Missing, in other words, is any evidence that Mount Pleasant isn’t the strict domain of the young and financially stable. In public hearings over the rezoning three years ago, Ivan Drury of the Downtown Eastside Neighbourhood Council speculated that, after the DTES, Mount Pleasant has the highest concentration of low-income and aboriginal people in Vancouver. A 2008 report by PIVOT fleshes out this soberer picture, finding that about 70% of North Mount Pleasant’s population are renters, and more than half among them first and second generation immigrants.[4] What we are presented with in Rize’s vision is Vancouver as a postmodern capitalist utopia, but one that exposes its dystopian underbelly, whitewashed as it is of the old, the struggling, the newly immigrated, the destitute and all of the less marketable realities of city living. Even the pigeons are missing! My genuine worry is that, if this false consciousness is perpetuated for long enough, it will continue to foment the attitudes and circumstances that make this vision a reality. I have a personal stake in this, after all: I’m one of the people keeping this neighbourhood caffeinated, and I’ll be expected to know my place. Just don’t expect your white porcelain cup to be pristine.

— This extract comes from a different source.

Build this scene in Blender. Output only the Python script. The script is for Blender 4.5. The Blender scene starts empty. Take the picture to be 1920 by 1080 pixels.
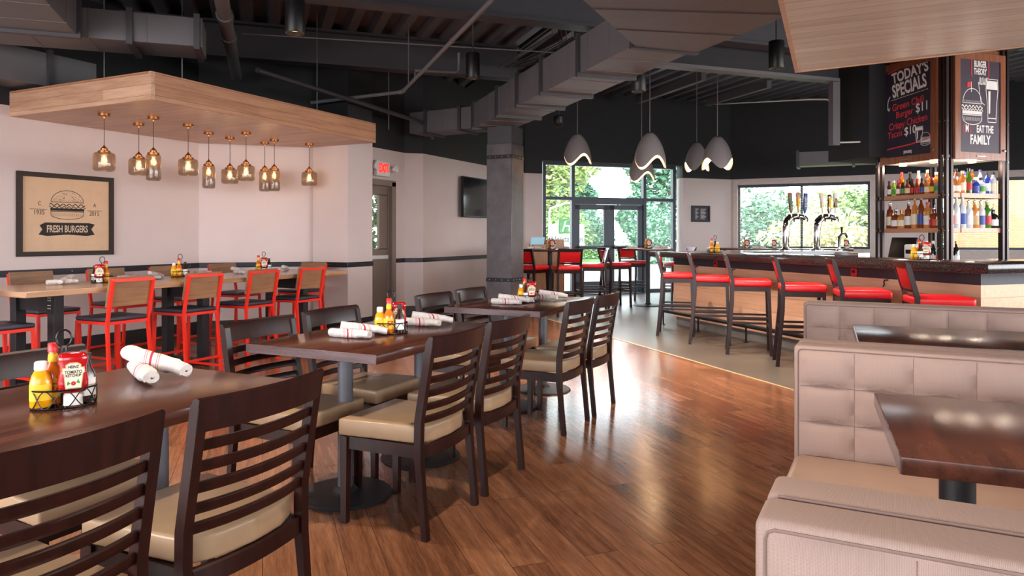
import bpy, bmesh, math, random
from mathutils import Vector, Matrix
random.seed(7)
S = bpy.context.scene
COL = S.collection
PI = math.pi
R = math.radians
HC = 1.28                       # camera height in metres
# ------------------------------------------------------------------ camera
cam_d = bpy.data.cameras.new('camera')
cam_d.sensor_width = 36.0
cam_d.lens = 1340 / 1920 * 36.0
cam_d.shift_y = -97 / 1920
cam_d.clip_start = 0.05
cam_d.clip_end = 300
cam = bpy.data.objects.new('camera', cam_d)
COL.objects.link(cam)
cam.location = (0, 0, HC)
cam.rotation_euler = (R(90), 0, R(25.75))
S.camera = cam
# ------------------------------------------------------------------ world, sun, daylight, exposure
S.view_settings.view_transform = 'Standard'
S.view_settings.look = 'None'
S.view_settings.gamma = 1.0
S.view_settings.use_curve_mapping = False
S.view_settings.exposure = 0.22
S.cycles.max_bounces = 8
S.cycles.diffuse_bounces = 5
S.cycles.glossy_bounces = 4
S.cycles.transmission_bounces = 8
S.cycles.transparent_max_bounces = 16
S.cycles.caustics_reflective = False
S.cycles.caustics_refractive = False
S.cycles.sample_clamp_indirect = 6.0
W = bpy.data.worlds.new('sky')
S.world = W
W.use_nodes = True
bg = W.node_tree.nodes['Background']
bg.inputs['Color'].default_value = (0.86, 0.94, 1.0, 1)
bg.inputs['Strength'].default_value = 9.0


def lamp(name, kind, loc, energy, color, rot=(0, 0, 0), **kw):
    d = bpy.data.lights.new(name, kind)
    d.energy = energy
    d.color = color
    for k, v in kw.items():
        setattr(d, k, v)
    o = bpy.data.objects.new(name, d)
    COL.objects.link(o)
    o.location = loc
    o.rotation_euler = rot
    return o


lamp('sun', 'SUN', (0, 0, 20), 8.0, (1.0, 0.95, 0.86), (R(48), 0, R(-50)), angle=R(1.0))
# daylight of the glazed front behind the camera and of the glazed side wall on the right
lamp('daylight_front', 'AREA', (-4.0, -3.0, 1.75), 330, (1.0, 0.95, 0.95), (R(90), 0, 0), shape='RECTANGLE', size=7.0, size_y=2.3)
lamp('daylight_side', 'AREA', (6.2, 6.0, 1.8), 420, (1.0, 0.94, 0.92), (R(90), 0, R(90)), shape='RECTANGLE', size=12.0, size_y=2.0)
# unseen downlights over the dining area; the last two added to brighten the bar
for x_, y_ in ((-3.4, 2.3), (-0.9, 2.2), (-3.2, 0.0), (-5.2, 2.6), (-3.0, 10.2), (0.2, 8.6)):
    lamp('downlight_or_fill_beam', 'SPOT', (x_, y_, 2.9), 160, (1.0, 0.84, 0.68), spot_size=R(100), spot_blend=0.7, shadow_soft_size=0.06)


for x_, y_ in ((-0.75, 6.75), (-1.9, 7.45), (-2.9, 8.5)):  # fill spots without fixtures, added to brighten the bar front
    lamp('downlight_or_fill_beam', 'SPOT', (x_, y_, 2.9), 220, (1.0, 0.86, 0.74), spot_size=R(105), spot_blend=0.7, shadow_soft_size=0.05)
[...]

[1] A thorough account of the movement against the Chinatown Freeway, as well as the city’s wilful deafness towards Strathcona’s Chinese residents up until then, can be found in chapter 4 of Shlomo Hasson and David Ley’s Neighbourhood Organizations and the Welfare State (Toronto: University of Toronto Press, 1994).

[2]Ley, David. The New Middle Class and the Remaking of the Central City (New York: Oxford University Press, 1996), 189.

[3] Hill Strategies Research Inc. A Statistical Profile of Artists and Cultural Workers in Canada. Retrieved fromhttps://owl.english.purdue.edu/owl/resource/560/10/. 2014.

[4] Karyn Mesa Calvez and Eerik Ilves. Cultural Divide: A neighbourhood study of immigrant rental housing in Vancouver (Vancouver: PIVOT/Mosaic, 2008).